#### [AVAILABLE DATA]

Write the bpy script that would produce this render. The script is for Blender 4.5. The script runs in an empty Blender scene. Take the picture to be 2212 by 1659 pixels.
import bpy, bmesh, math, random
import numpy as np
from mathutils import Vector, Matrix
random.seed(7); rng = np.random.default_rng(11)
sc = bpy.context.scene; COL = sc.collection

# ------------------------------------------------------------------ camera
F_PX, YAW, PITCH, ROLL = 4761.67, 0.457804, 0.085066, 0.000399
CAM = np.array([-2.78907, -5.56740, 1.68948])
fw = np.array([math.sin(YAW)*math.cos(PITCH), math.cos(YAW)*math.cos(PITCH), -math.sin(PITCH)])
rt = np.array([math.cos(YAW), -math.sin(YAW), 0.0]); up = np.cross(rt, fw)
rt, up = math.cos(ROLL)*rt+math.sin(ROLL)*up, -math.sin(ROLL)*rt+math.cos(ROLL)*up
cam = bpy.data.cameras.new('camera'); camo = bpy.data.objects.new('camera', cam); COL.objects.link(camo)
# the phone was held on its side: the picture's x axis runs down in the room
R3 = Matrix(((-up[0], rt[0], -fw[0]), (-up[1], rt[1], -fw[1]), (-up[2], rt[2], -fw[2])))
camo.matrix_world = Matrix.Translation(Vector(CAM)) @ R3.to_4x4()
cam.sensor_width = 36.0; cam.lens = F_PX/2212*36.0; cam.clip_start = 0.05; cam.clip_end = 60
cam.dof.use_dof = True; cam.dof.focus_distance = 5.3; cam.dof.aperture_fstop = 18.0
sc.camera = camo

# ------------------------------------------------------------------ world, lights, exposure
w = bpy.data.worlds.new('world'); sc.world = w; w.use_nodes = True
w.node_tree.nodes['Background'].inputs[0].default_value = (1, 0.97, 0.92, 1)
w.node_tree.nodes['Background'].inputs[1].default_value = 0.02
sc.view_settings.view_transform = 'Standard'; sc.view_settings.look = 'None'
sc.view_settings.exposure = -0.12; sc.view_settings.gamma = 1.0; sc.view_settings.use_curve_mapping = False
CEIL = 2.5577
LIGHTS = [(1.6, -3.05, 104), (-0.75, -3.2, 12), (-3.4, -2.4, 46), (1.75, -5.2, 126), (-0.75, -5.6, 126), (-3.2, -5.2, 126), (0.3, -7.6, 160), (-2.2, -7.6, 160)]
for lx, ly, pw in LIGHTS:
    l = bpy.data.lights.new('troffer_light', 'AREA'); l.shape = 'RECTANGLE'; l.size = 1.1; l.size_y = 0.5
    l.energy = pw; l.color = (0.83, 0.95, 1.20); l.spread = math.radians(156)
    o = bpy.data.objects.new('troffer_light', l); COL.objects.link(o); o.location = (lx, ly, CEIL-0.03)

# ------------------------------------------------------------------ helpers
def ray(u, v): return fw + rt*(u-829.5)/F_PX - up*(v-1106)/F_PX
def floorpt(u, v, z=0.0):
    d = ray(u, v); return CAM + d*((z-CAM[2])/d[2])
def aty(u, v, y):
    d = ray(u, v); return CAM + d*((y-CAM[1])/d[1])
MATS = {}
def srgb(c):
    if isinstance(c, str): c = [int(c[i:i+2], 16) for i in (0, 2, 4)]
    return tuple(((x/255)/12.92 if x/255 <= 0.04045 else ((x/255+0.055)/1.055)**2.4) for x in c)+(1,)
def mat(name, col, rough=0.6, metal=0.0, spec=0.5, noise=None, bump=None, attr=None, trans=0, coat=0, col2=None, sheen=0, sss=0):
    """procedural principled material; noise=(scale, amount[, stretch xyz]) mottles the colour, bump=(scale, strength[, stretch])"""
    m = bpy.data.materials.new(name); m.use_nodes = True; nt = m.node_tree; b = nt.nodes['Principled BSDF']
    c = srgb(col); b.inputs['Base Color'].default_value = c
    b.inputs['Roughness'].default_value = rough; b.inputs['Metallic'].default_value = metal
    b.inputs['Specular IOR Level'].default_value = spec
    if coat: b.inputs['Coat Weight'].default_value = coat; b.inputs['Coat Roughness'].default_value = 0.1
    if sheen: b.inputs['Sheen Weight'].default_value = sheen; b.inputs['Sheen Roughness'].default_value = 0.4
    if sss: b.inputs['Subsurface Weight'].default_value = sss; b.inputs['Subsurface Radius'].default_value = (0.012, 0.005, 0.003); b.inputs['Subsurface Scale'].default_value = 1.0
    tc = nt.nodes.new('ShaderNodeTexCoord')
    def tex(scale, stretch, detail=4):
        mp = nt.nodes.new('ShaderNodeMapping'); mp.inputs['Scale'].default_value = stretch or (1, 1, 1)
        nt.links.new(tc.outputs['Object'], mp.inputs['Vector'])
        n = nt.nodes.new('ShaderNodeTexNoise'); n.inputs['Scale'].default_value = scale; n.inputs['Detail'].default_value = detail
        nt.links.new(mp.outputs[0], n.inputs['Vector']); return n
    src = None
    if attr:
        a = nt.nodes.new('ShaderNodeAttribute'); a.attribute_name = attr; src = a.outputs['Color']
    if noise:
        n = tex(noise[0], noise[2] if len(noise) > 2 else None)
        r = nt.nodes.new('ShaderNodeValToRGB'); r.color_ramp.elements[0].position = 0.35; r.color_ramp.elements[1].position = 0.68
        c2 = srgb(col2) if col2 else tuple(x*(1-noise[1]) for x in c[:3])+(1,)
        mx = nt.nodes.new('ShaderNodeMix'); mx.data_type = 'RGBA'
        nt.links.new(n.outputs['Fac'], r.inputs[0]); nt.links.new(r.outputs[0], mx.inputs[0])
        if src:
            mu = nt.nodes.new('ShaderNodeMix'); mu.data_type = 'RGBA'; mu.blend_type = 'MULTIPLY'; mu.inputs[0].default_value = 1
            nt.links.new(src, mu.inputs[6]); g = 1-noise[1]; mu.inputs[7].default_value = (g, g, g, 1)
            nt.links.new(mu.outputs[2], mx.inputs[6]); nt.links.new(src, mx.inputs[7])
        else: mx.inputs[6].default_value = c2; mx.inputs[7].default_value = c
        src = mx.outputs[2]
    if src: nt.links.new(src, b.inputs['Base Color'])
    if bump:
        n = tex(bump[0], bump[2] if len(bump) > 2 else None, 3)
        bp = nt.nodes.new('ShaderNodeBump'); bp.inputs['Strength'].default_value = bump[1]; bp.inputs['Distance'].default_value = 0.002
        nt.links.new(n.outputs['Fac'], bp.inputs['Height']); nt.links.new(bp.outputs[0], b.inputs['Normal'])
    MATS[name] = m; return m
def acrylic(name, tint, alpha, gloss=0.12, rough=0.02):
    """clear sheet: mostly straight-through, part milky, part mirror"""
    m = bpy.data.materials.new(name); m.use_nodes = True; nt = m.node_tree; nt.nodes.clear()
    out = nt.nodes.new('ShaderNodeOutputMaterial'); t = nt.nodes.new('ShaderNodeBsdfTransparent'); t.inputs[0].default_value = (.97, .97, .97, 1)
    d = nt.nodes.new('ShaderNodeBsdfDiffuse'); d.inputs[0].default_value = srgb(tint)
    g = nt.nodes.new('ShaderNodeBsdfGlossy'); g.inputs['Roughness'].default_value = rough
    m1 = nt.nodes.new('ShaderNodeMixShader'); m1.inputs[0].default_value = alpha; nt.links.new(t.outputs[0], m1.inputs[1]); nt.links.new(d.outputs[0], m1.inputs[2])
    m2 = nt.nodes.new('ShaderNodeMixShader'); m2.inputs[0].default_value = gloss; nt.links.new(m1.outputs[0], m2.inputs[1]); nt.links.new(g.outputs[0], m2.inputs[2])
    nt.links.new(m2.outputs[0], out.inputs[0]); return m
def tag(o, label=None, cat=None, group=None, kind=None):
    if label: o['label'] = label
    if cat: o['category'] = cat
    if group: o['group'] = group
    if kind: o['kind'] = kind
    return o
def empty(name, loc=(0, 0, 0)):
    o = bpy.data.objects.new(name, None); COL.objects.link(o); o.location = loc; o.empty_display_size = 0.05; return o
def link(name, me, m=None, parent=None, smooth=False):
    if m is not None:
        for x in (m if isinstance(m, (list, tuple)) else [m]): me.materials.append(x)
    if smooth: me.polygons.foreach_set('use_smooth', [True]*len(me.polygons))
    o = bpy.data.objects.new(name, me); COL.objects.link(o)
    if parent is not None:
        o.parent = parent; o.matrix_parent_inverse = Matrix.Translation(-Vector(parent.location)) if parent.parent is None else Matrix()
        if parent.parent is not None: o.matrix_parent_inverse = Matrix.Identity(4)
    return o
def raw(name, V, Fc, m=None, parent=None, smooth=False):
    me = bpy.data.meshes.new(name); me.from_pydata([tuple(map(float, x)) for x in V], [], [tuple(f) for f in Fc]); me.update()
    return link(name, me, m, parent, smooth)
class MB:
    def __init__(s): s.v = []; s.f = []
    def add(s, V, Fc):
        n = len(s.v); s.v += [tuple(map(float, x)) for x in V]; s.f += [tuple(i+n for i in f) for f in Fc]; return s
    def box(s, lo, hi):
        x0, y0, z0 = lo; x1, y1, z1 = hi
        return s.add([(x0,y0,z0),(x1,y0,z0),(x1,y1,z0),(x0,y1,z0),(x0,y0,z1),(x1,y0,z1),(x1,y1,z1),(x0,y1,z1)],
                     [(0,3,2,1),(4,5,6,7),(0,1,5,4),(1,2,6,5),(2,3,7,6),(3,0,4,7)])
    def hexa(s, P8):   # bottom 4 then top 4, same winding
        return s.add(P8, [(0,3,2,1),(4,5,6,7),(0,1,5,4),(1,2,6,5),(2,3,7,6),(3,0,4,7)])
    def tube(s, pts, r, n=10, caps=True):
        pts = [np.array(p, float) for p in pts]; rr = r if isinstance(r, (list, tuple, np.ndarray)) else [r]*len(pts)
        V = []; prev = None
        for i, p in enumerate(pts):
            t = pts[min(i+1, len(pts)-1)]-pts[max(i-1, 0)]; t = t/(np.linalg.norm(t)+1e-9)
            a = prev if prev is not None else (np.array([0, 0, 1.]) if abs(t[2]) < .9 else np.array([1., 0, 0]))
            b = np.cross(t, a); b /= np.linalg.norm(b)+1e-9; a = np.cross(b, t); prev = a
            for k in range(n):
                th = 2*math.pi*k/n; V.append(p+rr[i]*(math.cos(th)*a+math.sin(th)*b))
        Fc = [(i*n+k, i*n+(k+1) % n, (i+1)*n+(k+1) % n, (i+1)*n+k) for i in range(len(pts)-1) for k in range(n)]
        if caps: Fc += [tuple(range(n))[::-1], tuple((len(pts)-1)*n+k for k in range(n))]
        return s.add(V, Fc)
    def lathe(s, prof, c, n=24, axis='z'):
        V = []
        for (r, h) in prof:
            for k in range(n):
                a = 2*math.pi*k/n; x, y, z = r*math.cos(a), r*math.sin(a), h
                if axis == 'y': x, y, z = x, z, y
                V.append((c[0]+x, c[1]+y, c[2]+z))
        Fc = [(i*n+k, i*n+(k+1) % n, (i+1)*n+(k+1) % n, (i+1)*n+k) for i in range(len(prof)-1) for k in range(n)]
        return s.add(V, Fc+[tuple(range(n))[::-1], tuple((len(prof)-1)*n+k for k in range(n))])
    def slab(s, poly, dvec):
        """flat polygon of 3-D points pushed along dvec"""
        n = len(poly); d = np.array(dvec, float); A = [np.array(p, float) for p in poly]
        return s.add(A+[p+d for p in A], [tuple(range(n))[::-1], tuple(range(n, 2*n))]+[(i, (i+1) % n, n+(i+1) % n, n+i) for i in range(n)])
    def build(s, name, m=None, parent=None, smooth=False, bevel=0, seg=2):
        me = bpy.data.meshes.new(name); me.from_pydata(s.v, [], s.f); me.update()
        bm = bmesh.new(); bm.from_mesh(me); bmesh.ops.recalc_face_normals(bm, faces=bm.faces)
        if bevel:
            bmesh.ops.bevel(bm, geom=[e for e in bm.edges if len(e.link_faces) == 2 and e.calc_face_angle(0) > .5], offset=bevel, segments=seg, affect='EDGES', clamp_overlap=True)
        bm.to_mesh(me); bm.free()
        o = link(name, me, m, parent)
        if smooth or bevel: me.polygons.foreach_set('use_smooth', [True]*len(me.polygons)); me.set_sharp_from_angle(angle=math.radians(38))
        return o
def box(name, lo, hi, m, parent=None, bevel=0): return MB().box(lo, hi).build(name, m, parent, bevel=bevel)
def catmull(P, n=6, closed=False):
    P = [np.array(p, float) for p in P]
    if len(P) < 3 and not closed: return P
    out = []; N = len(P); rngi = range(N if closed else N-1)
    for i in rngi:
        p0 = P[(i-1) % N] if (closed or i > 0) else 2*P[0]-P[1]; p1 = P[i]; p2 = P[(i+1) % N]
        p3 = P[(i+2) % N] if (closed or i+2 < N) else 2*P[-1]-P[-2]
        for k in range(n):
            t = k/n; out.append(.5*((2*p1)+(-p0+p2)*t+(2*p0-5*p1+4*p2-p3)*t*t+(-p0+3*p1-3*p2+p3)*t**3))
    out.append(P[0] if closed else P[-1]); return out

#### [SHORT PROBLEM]
Retype only the lines running from the top of the listing to the line that holds "sc = bpy.context.scene; COL = sc.collection", both ends included.

#### [RESULT FOR THIS TASK]
Write the bpy script that would produce this render. The script is for Blender 4.5. The script runs in an empty Blender scene. Take the picture to be 2212 by 1659 pixels.
import bpy, bmesh, math, random
import numpy as np
from mathutils import Vector, Matrix
random.seed(7); rng = np.random.default_rng(11)
sc = bpy.context.scene; COL = sc.collection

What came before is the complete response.